------ DATASET EXTRACT

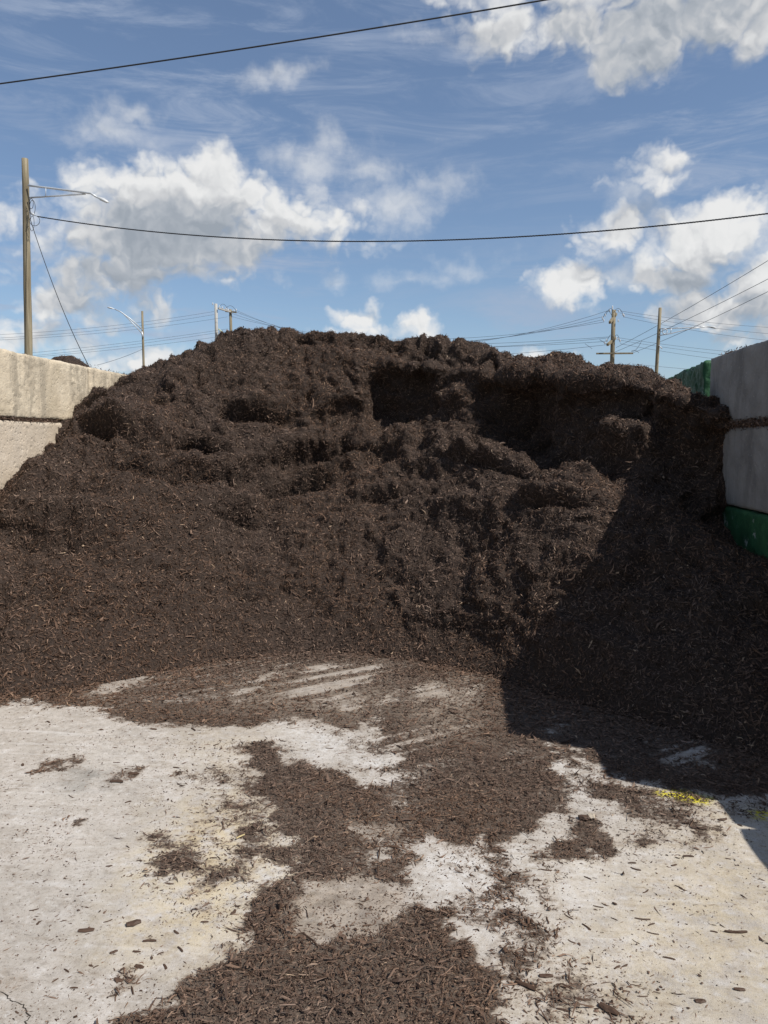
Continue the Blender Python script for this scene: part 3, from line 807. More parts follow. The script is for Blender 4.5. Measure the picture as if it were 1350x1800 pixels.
# --- litter over the concrete
def litter_points(n_try, lo, hi, fn):
    Q = np.column_stack([rng.uniform(lo[0], hi[0], n_try), rng.uniform(lo[1], hi[1], n_try)])
    return Q[rng.random(n_try) < fn(Q)]
def in_view(Q, margin=0.25):
    s = Q[:, 1:2] * 0 + Q[:, :1] / Q[:, 1:2]
    return (np.abs(s[:, 0] + YAW) < 0.5 + margin / Q[:, 1])
def place_litter(Q, lmed, wmed, lift, tiltr, kind):
    n = len(Q)
    P3 = np.column_stack([Q, np.zeros(n)])
    z = fbm(P3, 1.1, 3, 0.5, 3) * 0.006
    L = np.clip(rng.lognormal(math.log(lmed), 0.60, n), 0.005, 0.12); Wd = np.clip(rng.lognormal(math.log(wmed), 0.5, n), 0.0016, 0.020)
    Th = Wd * rng.uniform(0.3, 0.7, n)
    P3[:, 2] = z + Th * 0.5 + lift(Q) * rng.random(n) ** 1.5
    N = np.tile([[0, 0, 1.0]], (n, 1))
    tl = rng.uniform(*tiltr, n)
    if kind == 'sliver': return slivers(P3, N, L, Wd, Th, tl), n
    return splinters(P3, N, L, Wd, Th, tl), n
lift_cov = lambda Q: 0.018 * cover_at(Q) ** 2
Qn = litter_points(150000, (-2.3, 1.75), (1.9, 4.1), lambda Q: np.where(in_view(Q), np.clip(cover_at(Q) * 1.25, 0, 1) ** 1.5 * np.clip(5.2 / Q[:, 1] - 0.85, 0.30, 1), 0))
Qn = Qn[:21000]
(Vn, Fn), k1 = place_litter(Qn, 0.0165, 0.0031, lift_cov, (0.05, 0.35), 'sliver')
Qf = litter_points(160000, (-3.4, 3.3), (2.4, 6.3), lambda Q: np.where(in_view(Q), np.clip(cover_at(Q) * 1.25, 0, 1) ** 1.5, 0) * sstep(Q[:, 1], 3.2, 4.2))
Qf = Qf[:36000]
(Vf, Ff), k2 = place_litter(Qf, 0.026, 0.0055, lift_cov, (0.05, 0.35), 'splinter')
# scattered crumbs over the bare concrete, thinning out away from the heap
def sparse(Q):
    c = cover_at(Q); P3 = np.column_stack([Q, np.zeros(len(Q))])
    near = field(Q, [(pl, d, 0.38) for pl, d, s in COVER], 0.5)
    return np.where(in_view(Q) & (c < 0.5), 0.085 + 1.0 * near ** 1.2 * sstep(fbm(P3, 5, 2, 0.5, 71), -0.3, 0.5), 0)
Qs = litter_points(40000, (-3.4, 1.75), (2.3, 5.4), sparse)[:16000]
(Vs, Fs), k3 = place_litter(Qs, 0.013, 0.0040, lambda Q: 0, (0.02, 0.15), 'splinter')
Qt = litter_points(70000, (-2.3, 1.75), (1.9, 4.2), sparse)[:26000]
(Vt, Ft), k4 = place_litter(Qt, 0.0062, 0.0028, lambda Q: 0, (0.02, 0.15), 'splinter')
Qc = litter_points(150000, (-2.3, 1.75), (1.9, 4.6), lambda Q: np.where(in_view(Q), np.clip(cover_at(Q) * 1.3, 0, 1), 0))[:36000]
(Vc, Fc), k5 = place_litter(Qc, 0.0085, 0.0026, lift_cov, (0.05, 0.3), 'splinter')
Qx = litter_points(110000, (-3.6, 2.2), (3.7, 6.6), lambda Q: np.where(in_view(Q), np.clip(cover_at(Q) * 1.2, 0, 1) ** 1.5, 0) * sstep(Q[:, 1] - np.interp(Q[:, 0], [s_[0] for s_ in STA], [s_[1][0][0] for s_ in STA]), -1.0, 0.0))[:30000]
(Vx, Fx), k6 = place_litter(Qx, 0.030, 0.0066, lambda Q: 0.03 * sstep(Q[:, 1] - np.interp(Q[:, 0], [s_[0] for s_ in STA], [s_[1][0][0] for s_ in STA]), -0.5, 0.0), (0.05, 0.45), 'splinter')
# mulch caught in the joints and on the tops of the block walls
def strip(n, x, y0, y1, z, sx_, sz_):
    return np.column_stack([np.full(n, x) + rng.normal(0, sx_, n), rng.uniform(y0, y1, n), z + rng.normal(0, sz_, n)])
jp = np.concatenate([strip(2600, 2.158, 5.0, 6.75, 1.852, 0.022, 0.015), strip(1300, -4.02, 6.2, 7.5, 1.925, 0.014, 0.010), strip(260, -4.02, 6.2, 6.7, 1.283, 0.012, 0.008),
                     strip(500, 2.26, 6.1, 6.7, 2.428, 0.05, 0.004), strip(500, -4.20, 8.0, 9.6, 2.552, 0.10, 0.008)])
nj = len(jp)
Nj = rng.normal(0, 1, (nj, 3)); Nj[:, 2] = np.abs(Nj[:, 2]) + 0.6; Nj /= np.linalg.norm(Nj, axis=1)[:, None]
Vj, Fj = splinters(jp, Nj, np.clip(rng.lognormal(math.log(0.026), 0.4, nj), 0.008, 0.06), np.full(nj, 0.008), np.full(nj, 0.005), np.full(nj, 0.2))
def merge(parts):
    vs, fs, ts, o = [], [], [], 0
    for V, F, n, vp in parts:
        if F.shape[1] == 4: F = np.concatenate([F[:, [0, 1, 2]], F[:, [0, 2, 3]]])
        vs.append(V); fs.append(F + o); o += len(V); ts.append(np.repeat(tones(n, 0.010, 0.10), vp))
    return np.concatenate(vs), np.concatenate(fs), np.concatenate(ts)
V, F, T_ = merge([(Vn, Fn, k1, 9), (Vf, Ff, k2, 5), (Vs, Fs, k3, 5), (Vt, Ft, k4, 5), (Vc, Fc, k5, 5), (Vx, Fx, k6, 5), (Vj, Fj, nj, 5)])
lit = link('mulch_litter', fast_mesh('mulch_litter', V, F, False, {'tone': T_}), MAT['chip'])
tag(lit, 'shredded brown mulch strewn over the concrete and caught in the wall joints', 'mulch', kind='stuff')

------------

PROBLEM TO WORK ON:
Restate the entire listing word for word, excluding pictures.

WRITTEN SOLUTION:
Continue the Blender Python script for this scene: part 3, from line 807. More parts follow. The script is for Blender 4.5. Measure the picture as if it were 1350x1800 pixels.
# --- litter over the concrete
def litter_points(n_try, lo, hi, fn):
    Q = np.column_stack([rng.uniform(lo[0], hi[0], n_try), rng.uniform(lo[1], hi[1], n_try)])
    return Q[rng.random(n_try) < fn(Q)]
def in_view(Q, margin=0.25):
    s = Q[:, 1:2] * 0 + Q[:, :1] / Q[:, 1:2]
    return (np.abs(s[:, 0] + YAW) < 0.5 + margin / Q[:, 1])
def place_litter(Q, lmed, wmed, lift, tiltr, kind):
    n = len(Q)
    P3 = np.column_stack([Q, np.zeros(n)])
    z = fbm(P3, 1.1, 3, 0.5, 3) * 0.006
    L = np.clip(rng.lognormal(math.log(lmed), 0.60, n), 0.005, 0.12); Wd = np.clip(rng.lognormal(math.log(wmed), 0.5, n), 0.0016, 0.020)
    Th = Wd * rng.uniform(0.3, 0.7, n)
    P3[:, 2] = z + Th * 0.5 + lift(Q) * rng.random(n) ** 1.5
    N = np.tile([[0, 0, 1.0]], (n, 1))
    tl = rng.uniform(*tiltr, n)
    if kind == 'sliver': return slivers(P3, N, L, Wd, Th, tl), n
    return splinters(P3, N, L, Wd, Th, tl), n
lift_cov = lambda Q: 0.018 * cover_at(Q) ** 2
Qn = litter_points(150000, (-2.3, 1.75), (1.9, 4.1), lambda Q: np.where(in_view(Q), np.clip(cover_at(Q) * 1.25, 0, 1) ** 1.5 * np.clip(5.2 / Q[:, 1] - 0.85, 0.30, 1), 0))
Qn = Qn[:21000]
(Vn, Fn), k1 = place_litter(Qn, 0.0165, 0.0031, lift_cov, (0.05, 0.35), 'sliver')
Qf = litter_points(160000, (-3.4, 3.3), (2.4, 6.3), lambda Q: np.where(in_view(Q), np.clip(cover_at(Q) * 1.25, 0, 1) ** 1.5, 0) * sstep(Q[:, 1], 3.2, 4.2))
Qf = Qf[:36000]
(Vf, Ff), k2 = place_litter(Qf, 0.026, 0.0055, lift_cov, (0.05, 0.35), 'splinter')
# scattered crumbs over the bare concrete, thinning out away from the heap
def sparse(Q):
    c = cover_at(Q); P3 = np.column_stack([Q, np.zeros(len(Q))])
    near = field(Q, [(pl, d, 0.38) for pl, d, s in COVER], 0.5)
    return np.where(in_view(Q) & (c < 0.5), 0.085 + 1.0 * near ** 1.2 * sstep(fbm(P3, 5, 2, 0.5, 71), -0.3, 0.5), 0)
Qs = litter_points(40000, (-3.4, 1.75), (2.3, 5.4), sparse)[:16000]
(Vs, Fs), k3 = place_litter(Qs, 0.013, 0.0040, lambda Q: 0, (0.02, 0.15), 'splinter')
Qt = litter_points(70000, (-2.3, 1.75), (1.9, 4.2), sparse)[:26000]
(Vt, Ft), k4 = place_litter(Qt, 0.0062, 0.0028, lambda Q: 0, (0.02, 0.15), 'splinter')
Qc = litter_points(150000, (-2.3, 1.75), (1.9, 4.6), lambda Q: np.where(in_view(Q), np.clip(cover_at(Q) * 1.3, 0, 1), 0))[:36000]
(Vc, Fc), k5 = place_litter(Qc, 0.0085, 0.0026, lift_cov, (0.05, 0.3), 'splinter')
Qx = litter_points(110000, (-3.6, 2.2), (3.7, 6.6), lambda Q: np.where(in_view(Q), np.clip(cover_at(Q) * 1.2, 0, 1) ** 1.5, 0) * sstep(Q[:, 1] - np.interp(Q[:, 0], [s_[0] for s_ in STA], [s_[1][0][0] for s_ in STA]), -1.0, 0.0))[:30000]
(Vx, Fx), k6 = place_litter(Qx, 0.030, 0.0066, lambda Q: 0.03 * sstep(Q[:, 1] - np.interp(Q[:, 0], [s_[0] for s_ in STA], [s_[1][0][0] for s_ in STA]), -0.5, 0.0), (0.05, 0.45), 'splinter')
# mulch caught in the joints and on the tops of the block walls
def strip(n, x, y0, y1, z, sx_, sz_):
    return np.column_stack([np.full(n, x) + rng.normal(0, sx_, n), rng.uniform(y0, y1, n), z + rng.normal(0, sz_, n)])
jp = np.concatenate([strip(2600, 2.158, 5.0, 6.75, 1.852, 0.022, 0.015), strip(1300, -4.02, 6.2, 7.5, 1.925, 0.014, 0.010), strip(260, -4.02, 6.2, 6.7, 1.283, 0.012, 0.008),
                     strip(500, 2.26, 6.1, 6.7, 2.428, 0.05, 0.004), strip(500, -4.20, 8.0, 9.6, 2.552, 0.10, 0.008)])
nj = len(jp)
Nj = rng.normal(0, 1, (nj, 3)); Nj[:, 2] = np.abs(Nj[:, 2]) + 0.6; Nj /= np.linalg.norm(Nj, axis=1)[:, None]
Vj, Fj = splinters(jp, Nj, np.clip(rng.lognormal(math.log(0.026), 0.4, nj), 0.008, 0.06), np.full(nj, 0.008), np.full(nj, 0.005), np.full(nj, 0.2))
def merge(parts):
    vs, fs, ts, o = [], [], [], 0
    for V, F, n, vp in parts:
        if F.shape[1] == 4: F = np.concatenate([F[:, [0, 1, 2]], F[:, [0, 2, 3]]])
        vs.append(V); fs.append(F + o); o += len(V); ts.append(np.repeat(tones(n, 0.010, 0.10), vp))
    return np.concatenate(vs), np.concatenate(fs), np.concatenate(ts)
V, F, T_ = merge([(Vn, Fn, k1, 9), (Vf, Ff, k2, 5), (Vs, Fs, k3, 5), (Vt, Ft, k4, 5), (Vc, Fc, k5, 5), (Vx, Fx, k6, 5), (Vj, Fj, nj, 5)])
lit = link('mulch_litter', fast_mesh('mulch_litter', V, F, False, {'tone': T_}), MAT['chip'])
tag(lit, 'shredded brown mulch strewn over the concrete and caught in the wall joints', 'mulch', kind='stuff')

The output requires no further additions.